REQUIREMENT
Restate, word for word, all of the material shown below.

GIVEN MATERIAL
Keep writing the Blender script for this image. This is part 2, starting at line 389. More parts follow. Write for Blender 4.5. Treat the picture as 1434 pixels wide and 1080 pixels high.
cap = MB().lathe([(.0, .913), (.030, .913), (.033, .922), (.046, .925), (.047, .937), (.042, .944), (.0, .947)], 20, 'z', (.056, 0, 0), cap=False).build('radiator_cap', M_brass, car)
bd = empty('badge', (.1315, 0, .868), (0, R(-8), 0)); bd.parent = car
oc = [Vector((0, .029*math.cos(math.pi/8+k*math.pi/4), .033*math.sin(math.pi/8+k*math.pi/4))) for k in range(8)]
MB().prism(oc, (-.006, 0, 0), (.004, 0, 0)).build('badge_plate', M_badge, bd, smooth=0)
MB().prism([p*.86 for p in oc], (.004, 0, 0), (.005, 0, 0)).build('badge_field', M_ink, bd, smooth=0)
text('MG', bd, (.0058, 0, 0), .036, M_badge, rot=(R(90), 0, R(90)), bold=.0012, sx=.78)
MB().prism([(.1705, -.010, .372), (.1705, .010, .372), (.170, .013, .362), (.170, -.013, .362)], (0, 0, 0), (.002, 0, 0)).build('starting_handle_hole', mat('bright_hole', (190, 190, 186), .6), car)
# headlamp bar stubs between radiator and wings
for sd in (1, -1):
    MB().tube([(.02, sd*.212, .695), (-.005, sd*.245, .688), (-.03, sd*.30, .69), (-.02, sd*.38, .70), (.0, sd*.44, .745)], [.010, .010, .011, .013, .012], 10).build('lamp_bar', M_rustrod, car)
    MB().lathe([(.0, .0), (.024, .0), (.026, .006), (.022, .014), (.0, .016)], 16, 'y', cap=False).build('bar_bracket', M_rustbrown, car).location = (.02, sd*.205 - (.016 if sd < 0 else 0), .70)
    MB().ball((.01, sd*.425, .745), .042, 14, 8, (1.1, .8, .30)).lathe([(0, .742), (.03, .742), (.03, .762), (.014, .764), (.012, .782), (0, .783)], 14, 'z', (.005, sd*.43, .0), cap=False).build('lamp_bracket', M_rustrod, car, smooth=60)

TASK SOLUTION
Keep writing the Blender script for this image. This is part 2, starting at line 389. More parts follow. Write for Blender 4.5. Treat the picture as 1434 pixels wide and 1080 pixels high.
cap = MB().lathe([(.0, .913), (.030, .913), (.033, .922), (.046, .925), (.047, .937), (.042, .944), (.0, .947)], 20, 'z', (.056, 0, 0), cap=False).build('radiator_cap', M_brass, car)
bd = empty('badge', (.1315, 0, .868), (0, R(-8), 0)); bd.parent = car
oc = [Vector((0, .029*math.cos(math.pi/8+k*math.pi/4), .033*math.sin(math.pi/8+k*math.pi/4))) for k in range(8)]
MB().prism(oc, (-.006, 0, 0), (.004, 0, 0)).build('badge_plate', M_badge, bd, smooth=0)
MB().prism([p*.86 for p in oc], (.004, 0, 0), (.005, 0, 0)).build('badge_field', M_ink, bd, smooth=0)
text('MG', bd, (.0058, 0, 0), .036, M_badge, rot=(R(90), 0, R(90)), bold=.0012, sx=.78)
MB().prism([(.1705, -.010, .372), (.1705, .010, .372), (.170, .013, .362), (.170, -.013, .362)], (0, 0, 0), (.002, 0, 0)).build('starting_handle_hole', mat('bright_hole', (190, 190, 186), .6), car)
# headlamp bar stubs between radiator and wings
for sd in (1, -1):
    MB().tube([(.02, sd*.212, .695), (-.005, sd*.245, .688), (-.03, sd*.30, .69), (-.02, sd*.38, .70), (.0, sd*.44, .745)], [.010, .010, .011, .013, .012], 10).build('lamp_bar', M_rustrod, car)
    MB().lathe([(.0, .0), (.024, .0), (.026, .006), (.022, .014), (.0, .016)], 16, 'y', cap=False).build('bar_bracket', M_rustbrown, car).location = (.02, sd*.205 - (.016 if sd < 0 else 0), .70)
    MB().ball((.01, sd*.425, .745), .042, 14, 8, (1.1, .8, .30)).lathe([(0, .742), (.03, .742), (.03, .762), (.014, .764), (.012, .782), (0, .783)], 14, 'z', (.005, sd*.43, .0), cap=False).build('lamp_bracket', M_rustrod, car, smooth=60)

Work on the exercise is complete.